Sarah Wenzinger is a conceptual artist and educator from Berlin. In her practice of “activist research”, she explores artistic strategies of power-critical deconstruction and rethinking of present and future fields of action in the context of (urban) space, climate crisis and technology. She studied theatre directing at the Ernst Busch Academy of Dramatic Arts and has developed long-term participatory and educational art projects for various cultural institutions such as the Neue National Galerie Berlin, Haus der Kulturen der Welt, Bode Museum, Node Forum for digital Arts e.V., Bauhaus Archiv e.V. and Berliner Kulturagenten. A main interest of her long-term research is the development and testing of artistic strategies, methods, socio-cultural experiments and platforms for critical thinking that can be seized upon and further expanded in different contexts of critical debate. Coming from a queer, intersectional feminist and power-critical perspective, solidarity-based collaboration with socially oppressed perspectives including children, young people and marginalised groups is particularly important to her. Spatial practice, assignments and links between radical education and visual art are key elements of her work.
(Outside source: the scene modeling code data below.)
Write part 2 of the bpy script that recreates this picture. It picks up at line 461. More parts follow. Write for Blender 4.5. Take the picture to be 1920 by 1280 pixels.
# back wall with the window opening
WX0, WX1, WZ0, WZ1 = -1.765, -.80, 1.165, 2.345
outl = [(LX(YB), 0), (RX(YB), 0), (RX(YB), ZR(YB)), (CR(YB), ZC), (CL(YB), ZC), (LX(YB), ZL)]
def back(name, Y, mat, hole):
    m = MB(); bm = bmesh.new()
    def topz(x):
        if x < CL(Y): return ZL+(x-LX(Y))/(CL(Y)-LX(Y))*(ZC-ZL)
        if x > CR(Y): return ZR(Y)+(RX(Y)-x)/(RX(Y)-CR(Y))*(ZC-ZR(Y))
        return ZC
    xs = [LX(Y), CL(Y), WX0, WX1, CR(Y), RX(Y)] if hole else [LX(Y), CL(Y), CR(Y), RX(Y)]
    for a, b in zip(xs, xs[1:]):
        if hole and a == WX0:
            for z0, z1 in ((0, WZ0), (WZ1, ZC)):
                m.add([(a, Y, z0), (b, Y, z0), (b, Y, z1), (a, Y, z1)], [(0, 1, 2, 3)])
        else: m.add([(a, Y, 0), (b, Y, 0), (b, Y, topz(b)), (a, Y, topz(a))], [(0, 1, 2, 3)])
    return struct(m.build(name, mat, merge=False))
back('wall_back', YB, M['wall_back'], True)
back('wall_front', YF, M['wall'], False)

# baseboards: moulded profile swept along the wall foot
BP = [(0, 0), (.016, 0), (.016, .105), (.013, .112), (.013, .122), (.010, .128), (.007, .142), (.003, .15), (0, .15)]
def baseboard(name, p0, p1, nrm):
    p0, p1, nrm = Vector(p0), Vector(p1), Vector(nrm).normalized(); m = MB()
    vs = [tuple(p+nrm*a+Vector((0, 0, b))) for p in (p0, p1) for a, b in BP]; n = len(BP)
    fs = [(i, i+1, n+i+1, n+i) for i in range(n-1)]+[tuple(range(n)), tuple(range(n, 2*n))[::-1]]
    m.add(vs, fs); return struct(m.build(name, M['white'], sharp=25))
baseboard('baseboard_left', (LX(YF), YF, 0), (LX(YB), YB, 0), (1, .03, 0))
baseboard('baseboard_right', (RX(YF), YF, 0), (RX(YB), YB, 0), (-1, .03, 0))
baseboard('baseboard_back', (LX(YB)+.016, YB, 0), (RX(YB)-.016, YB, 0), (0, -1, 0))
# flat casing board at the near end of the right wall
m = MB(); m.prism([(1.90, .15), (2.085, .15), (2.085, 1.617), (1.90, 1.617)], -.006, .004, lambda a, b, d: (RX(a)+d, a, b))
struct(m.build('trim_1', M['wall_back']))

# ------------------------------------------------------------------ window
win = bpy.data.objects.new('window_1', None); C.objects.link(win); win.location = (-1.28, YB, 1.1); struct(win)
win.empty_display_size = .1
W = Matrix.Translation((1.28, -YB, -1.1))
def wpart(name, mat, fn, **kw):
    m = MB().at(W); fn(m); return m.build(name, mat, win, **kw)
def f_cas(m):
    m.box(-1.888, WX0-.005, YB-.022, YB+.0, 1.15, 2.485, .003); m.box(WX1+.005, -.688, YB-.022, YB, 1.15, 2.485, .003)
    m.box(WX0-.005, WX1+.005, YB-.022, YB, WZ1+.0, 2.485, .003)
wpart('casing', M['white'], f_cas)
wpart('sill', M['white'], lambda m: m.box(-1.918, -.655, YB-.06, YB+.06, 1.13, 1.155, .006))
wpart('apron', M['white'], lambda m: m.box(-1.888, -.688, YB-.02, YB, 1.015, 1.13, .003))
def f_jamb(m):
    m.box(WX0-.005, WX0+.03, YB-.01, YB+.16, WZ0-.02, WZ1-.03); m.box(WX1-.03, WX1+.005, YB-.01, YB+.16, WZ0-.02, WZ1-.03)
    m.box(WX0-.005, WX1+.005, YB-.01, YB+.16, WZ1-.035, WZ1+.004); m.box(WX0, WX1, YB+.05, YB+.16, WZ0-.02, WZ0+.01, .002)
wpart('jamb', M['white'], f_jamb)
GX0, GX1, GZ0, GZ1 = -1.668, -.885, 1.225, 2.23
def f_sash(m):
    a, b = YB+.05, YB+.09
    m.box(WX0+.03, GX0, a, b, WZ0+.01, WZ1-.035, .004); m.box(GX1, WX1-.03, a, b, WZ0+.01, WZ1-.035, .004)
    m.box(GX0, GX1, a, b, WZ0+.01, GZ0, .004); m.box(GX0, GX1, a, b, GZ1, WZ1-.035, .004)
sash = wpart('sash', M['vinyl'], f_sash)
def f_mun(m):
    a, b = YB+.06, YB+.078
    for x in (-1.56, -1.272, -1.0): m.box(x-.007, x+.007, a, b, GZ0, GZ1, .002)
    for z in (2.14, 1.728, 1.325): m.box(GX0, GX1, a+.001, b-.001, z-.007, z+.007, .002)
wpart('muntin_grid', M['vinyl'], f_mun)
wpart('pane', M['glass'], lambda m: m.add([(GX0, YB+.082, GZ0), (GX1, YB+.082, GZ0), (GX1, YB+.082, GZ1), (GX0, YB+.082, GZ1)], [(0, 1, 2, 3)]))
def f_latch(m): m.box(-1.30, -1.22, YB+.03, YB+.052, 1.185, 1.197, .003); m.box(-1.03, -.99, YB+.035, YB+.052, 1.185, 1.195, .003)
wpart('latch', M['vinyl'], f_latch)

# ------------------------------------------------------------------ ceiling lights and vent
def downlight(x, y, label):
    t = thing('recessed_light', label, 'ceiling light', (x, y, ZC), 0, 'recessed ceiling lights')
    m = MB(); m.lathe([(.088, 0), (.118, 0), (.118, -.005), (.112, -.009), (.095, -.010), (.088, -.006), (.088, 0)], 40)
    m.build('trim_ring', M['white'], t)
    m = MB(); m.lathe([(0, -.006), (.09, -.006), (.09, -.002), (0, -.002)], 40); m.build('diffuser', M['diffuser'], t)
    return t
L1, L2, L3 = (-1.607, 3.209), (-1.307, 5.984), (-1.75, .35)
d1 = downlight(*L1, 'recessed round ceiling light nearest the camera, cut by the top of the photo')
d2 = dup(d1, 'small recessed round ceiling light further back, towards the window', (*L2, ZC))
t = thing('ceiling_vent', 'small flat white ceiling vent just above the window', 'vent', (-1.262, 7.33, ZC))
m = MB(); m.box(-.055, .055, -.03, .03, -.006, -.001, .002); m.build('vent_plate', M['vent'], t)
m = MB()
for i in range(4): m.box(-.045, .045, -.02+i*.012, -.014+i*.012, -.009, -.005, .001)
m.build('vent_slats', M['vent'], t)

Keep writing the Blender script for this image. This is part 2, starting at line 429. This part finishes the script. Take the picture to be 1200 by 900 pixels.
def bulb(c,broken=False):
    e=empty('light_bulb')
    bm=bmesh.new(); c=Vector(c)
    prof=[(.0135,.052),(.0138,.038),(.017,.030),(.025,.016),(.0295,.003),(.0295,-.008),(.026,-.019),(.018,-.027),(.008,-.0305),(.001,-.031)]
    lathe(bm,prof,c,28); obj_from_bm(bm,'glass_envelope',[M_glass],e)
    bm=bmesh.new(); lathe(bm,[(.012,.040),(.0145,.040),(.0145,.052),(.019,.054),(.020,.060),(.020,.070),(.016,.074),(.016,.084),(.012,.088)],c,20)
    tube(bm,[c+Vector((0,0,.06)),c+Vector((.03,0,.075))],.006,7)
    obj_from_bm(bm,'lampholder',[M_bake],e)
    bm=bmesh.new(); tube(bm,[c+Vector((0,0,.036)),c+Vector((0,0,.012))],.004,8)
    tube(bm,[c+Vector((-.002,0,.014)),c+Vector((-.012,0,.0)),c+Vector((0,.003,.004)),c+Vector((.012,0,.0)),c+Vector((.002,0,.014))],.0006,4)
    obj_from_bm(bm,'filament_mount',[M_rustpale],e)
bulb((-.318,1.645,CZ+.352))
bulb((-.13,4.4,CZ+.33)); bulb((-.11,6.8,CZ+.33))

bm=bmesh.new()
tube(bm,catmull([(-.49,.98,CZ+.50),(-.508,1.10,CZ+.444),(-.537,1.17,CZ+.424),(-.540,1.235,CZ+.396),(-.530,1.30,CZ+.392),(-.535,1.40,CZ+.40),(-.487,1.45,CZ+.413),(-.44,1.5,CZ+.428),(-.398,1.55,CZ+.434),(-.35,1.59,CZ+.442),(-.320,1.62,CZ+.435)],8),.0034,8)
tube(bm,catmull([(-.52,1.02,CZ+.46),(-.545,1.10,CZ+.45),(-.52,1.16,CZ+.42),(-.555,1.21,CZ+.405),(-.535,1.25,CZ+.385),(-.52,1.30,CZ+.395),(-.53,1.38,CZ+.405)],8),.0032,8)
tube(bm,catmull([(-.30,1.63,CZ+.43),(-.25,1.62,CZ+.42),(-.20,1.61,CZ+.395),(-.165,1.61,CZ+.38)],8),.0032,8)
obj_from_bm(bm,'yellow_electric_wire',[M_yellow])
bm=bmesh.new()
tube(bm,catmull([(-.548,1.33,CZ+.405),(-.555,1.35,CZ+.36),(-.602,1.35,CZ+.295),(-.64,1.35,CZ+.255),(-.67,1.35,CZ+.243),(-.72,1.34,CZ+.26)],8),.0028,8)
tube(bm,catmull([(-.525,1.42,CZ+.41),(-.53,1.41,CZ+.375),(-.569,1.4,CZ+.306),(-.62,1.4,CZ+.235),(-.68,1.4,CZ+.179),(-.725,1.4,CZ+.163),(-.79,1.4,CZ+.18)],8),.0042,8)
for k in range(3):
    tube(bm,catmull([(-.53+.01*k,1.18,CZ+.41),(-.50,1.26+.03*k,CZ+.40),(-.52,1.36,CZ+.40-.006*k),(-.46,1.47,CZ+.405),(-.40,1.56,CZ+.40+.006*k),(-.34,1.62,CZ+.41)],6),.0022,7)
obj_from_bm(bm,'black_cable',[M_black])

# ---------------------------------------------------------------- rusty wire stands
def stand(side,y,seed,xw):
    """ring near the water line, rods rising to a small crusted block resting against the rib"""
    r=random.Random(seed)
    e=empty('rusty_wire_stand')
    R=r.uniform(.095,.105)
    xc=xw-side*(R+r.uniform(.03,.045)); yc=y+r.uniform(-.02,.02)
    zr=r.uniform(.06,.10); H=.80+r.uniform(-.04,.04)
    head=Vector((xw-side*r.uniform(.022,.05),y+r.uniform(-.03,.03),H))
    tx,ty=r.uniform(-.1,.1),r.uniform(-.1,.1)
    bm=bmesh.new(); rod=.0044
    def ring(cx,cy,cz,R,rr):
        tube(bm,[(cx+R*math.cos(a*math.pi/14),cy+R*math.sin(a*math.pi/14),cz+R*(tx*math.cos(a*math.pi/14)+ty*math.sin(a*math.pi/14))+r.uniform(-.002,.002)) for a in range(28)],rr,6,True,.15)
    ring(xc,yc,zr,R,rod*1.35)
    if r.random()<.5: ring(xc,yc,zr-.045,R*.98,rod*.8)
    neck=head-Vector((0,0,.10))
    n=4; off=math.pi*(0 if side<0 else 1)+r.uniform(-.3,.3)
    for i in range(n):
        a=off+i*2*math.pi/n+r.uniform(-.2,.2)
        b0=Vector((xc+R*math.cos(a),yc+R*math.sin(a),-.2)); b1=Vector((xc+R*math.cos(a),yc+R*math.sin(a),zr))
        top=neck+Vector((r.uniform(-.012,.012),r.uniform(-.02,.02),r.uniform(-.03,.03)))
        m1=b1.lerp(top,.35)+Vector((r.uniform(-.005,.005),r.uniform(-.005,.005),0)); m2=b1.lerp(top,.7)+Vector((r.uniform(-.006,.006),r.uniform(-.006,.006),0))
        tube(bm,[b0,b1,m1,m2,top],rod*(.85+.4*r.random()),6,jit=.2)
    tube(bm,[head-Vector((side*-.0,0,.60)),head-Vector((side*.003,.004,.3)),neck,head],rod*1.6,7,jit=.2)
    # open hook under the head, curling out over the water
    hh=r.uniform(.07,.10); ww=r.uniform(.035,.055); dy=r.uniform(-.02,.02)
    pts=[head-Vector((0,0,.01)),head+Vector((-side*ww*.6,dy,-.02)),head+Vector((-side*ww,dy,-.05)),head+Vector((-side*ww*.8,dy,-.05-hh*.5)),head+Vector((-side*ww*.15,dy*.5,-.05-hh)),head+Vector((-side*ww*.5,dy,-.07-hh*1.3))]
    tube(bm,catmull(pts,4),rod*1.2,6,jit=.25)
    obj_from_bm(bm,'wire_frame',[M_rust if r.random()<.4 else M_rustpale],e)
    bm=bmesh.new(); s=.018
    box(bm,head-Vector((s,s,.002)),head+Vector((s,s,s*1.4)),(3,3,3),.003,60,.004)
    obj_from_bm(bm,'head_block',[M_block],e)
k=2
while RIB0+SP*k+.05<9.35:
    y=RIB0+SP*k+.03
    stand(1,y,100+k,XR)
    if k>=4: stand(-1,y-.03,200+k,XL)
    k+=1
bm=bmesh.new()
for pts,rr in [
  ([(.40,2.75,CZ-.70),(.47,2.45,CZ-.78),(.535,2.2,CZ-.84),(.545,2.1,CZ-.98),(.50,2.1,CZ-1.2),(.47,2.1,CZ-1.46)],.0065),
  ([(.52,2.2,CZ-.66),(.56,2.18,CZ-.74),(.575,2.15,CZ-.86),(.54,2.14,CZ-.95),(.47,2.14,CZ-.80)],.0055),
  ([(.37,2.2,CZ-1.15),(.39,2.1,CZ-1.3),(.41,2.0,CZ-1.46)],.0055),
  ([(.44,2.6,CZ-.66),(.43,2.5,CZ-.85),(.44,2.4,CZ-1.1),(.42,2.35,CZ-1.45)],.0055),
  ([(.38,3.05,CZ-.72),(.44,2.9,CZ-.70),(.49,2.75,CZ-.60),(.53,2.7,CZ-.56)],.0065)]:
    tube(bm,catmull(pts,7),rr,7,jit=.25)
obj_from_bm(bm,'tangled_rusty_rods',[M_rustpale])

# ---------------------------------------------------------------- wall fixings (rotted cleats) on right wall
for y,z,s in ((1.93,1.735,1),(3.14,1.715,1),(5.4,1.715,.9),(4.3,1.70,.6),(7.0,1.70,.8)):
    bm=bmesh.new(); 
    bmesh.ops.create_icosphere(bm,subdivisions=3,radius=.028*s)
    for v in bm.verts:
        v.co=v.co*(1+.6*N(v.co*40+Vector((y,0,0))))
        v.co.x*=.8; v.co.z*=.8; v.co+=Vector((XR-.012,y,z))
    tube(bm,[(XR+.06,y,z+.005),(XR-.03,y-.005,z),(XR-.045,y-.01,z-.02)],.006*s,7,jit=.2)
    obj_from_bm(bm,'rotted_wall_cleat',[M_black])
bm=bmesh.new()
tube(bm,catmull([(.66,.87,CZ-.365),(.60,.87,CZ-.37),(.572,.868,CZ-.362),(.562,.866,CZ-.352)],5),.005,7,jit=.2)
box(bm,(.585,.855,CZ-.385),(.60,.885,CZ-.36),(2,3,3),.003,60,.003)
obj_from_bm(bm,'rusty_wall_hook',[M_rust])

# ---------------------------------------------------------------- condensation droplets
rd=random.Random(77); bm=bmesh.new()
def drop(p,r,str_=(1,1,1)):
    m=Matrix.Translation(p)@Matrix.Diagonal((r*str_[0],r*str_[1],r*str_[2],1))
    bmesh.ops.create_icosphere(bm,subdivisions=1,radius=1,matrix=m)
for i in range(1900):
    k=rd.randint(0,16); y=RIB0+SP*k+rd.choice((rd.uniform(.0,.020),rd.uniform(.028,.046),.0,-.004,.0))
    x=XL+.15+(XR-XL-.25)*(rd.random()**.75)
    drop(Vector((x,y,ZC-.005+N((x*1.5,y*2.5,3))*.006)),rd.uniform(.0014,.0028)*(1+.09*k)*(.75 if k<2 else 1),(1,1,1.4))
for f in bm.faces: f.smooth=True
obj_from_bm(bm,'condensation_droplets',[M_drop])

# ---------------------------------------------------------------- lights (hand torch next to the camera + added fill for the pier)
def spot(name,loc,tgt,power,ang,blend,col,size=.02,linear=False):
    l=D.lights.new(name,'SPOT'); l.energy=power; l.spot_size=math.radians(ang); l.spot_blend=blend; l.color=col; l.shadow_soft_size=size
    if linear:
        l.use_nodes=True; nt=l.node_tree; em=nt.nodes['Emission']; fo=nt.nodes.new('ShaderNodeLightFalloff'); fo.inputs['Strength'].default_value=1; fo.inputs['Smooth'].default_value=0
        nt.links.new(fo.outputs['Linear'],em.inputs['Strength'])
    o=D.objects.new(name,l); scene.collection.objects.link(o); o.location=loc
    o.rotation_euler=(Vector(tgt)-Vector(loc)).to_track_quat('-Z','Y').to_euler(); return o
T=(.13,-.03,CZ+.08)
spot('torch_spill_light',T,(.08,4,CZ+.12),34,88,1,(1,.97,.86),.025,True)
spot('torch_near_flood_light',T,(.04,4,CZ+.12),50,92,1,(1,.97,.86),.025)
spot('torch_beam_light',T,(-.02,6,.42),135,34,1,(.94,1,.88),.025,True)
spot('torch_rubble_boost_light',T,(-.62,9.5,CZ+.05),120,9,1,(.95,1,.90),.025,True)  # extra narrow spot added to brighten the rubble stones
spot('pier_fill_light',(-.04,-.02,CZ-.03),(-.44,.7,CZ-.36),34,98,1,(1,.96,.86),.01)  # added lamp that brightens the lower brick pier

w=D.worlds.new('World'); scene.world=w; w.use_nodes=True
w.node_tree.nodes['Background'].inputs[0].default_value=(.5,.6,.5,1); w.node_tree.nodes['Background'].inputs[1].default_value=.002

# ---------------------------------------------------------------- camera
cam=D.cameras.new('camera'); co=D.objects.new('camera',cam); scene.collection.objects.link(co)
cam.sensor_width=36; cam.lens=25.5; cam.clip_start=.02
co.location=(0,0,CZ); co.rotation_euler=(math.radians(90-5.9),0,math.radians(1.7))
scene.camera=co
Claire Waffel & Mareike Drobny
Mareike Drobny is a visual artist who studied sculpture at Alanus Hochschule and Hiroshima City University, completing with a master’s degree. The starting point of her spatial, contextual, and participatory work is often the impulse of movement and the balancing of boundaries. Her works can be seen in public spaces and art and architecture projects. Her work has been awarded by, among others, the Bavarian Ministry of Munich, the Bonn Art Association, the Japanese Study Organization (JASSO), and through first place in art in architecture competitions such as the palliative care unit Munich Großhadern, as well as in temporary art projects Berlin Marzahn.
Claire Waffel is a visual artist who lives and works in Berlin. She studied photography at the London College of Communication, where she was awarded the Sproxton Prize for her work. Currently she is pursuing a practice-based Ph.D.  at Bauhaus-Universität in Weimar. Waffel uses video, photography, installation, and storytelling in her artistic works to develop site-specific future scenarios. Her research explores approaches to spatialized phenomena of climate change based on sea level rise in various coastal locations. The aim of her projects is to expand our ecological imaginaries and create counter-narratives through active forms of participation. By combining different approaches into a visual language her artistic research reveals connections between place, coastal communities and climate change. Claire Waffel’s works have been exhibited at, among others, the Maxim Gorki Theater (Berlin), the Kunsthaus Dresden, the Kunstraum Kreuzberg / Bethanien (Berlin), the Wilhelm Wagenfeld Haus (Bremen), and the MWW Wroclaw Contemporary Museum (Wrocław). She has been invited to artist residencies by the Goethe-Institut in Prague, Košice, and Jerusalem.